Part of me thinks of leaving, but that realization is what stops me. People both here and back home in the States do not have that choice, they do not have that luxury of safety as a readily available option. From what I hear, Pablo did nothing to provoke this guy. He was only being his cheerful self and from what I remember of him, I believe it. Things like this are not fair. The reality of choice being restricted to some is not fair and I'm tired of playing an unfair game.

Of course I am not going to do anything reckless or irrational, so there is no cause for major concern, but I've realized that much of this journey has been about fear. Fear of loss, of accepting life and death, fear of the unknown. I spoke earlier of feeling free, but I know that it is only when one sheds their fear that one truly free. Perhaps this situation has been conflated to something it really isn't, which often times these type of things are, but this is a microcosm of what this entire journey is about. This is the first test. And I'm the lucky one, I'm the one being selfish and self-absorbed. This whole thing is not even about me, but about a friend who needs good people to stand with. I think I can manage at least that much.


Anonymous said...

hello nick! hello guatamala!

remember to eat right and keep warm/cool. and no fighting!



Anonymous said...

i was just thinking yesterday how i miss going abroad because of that adventurous rush i get, the sense of freedom, the escape, and the hightened senses. i'll be following you around the globe through your blog while im here in the bubble that is santa barbara. thanks for your thoughts.

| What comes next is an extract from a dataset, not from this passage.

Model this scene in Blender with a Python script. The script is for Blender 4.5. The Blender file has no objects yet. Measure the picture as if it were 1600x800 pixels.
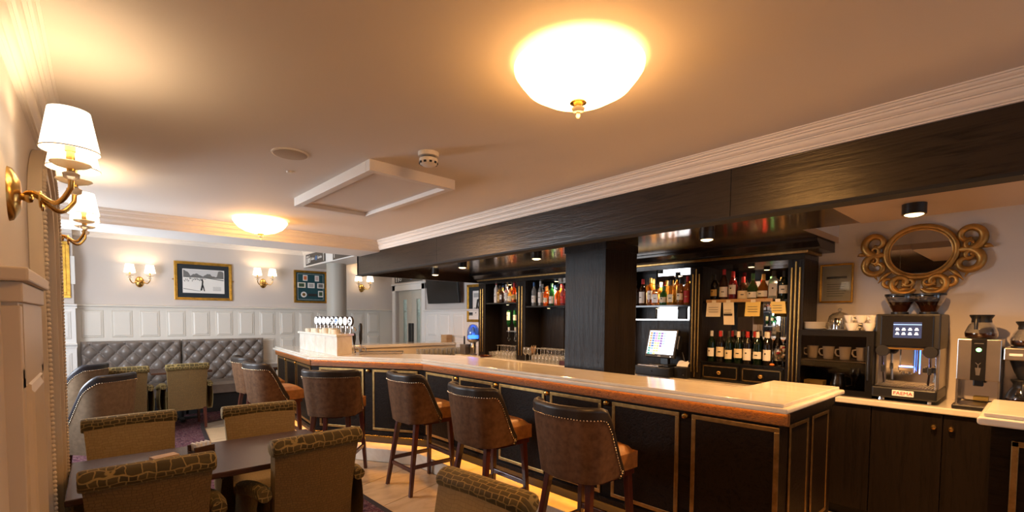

i love that you're in xela right now, since that's where we know each other. you have to eat a chocolate dipped frozen fruit for me (pina, mango, fresa, and banano are the best). don't hesitate to take a trip via chicken bus to the pacific because you and i both know it's f*cking gorgeous. i know you're gonna visit your boxing gym. also, take a slow walk through the cemetery. and remember: xelapan and concerts for gringos are overrated.

thanks for bringing back the memories, and recognizing that xela is/will be different every time you go back.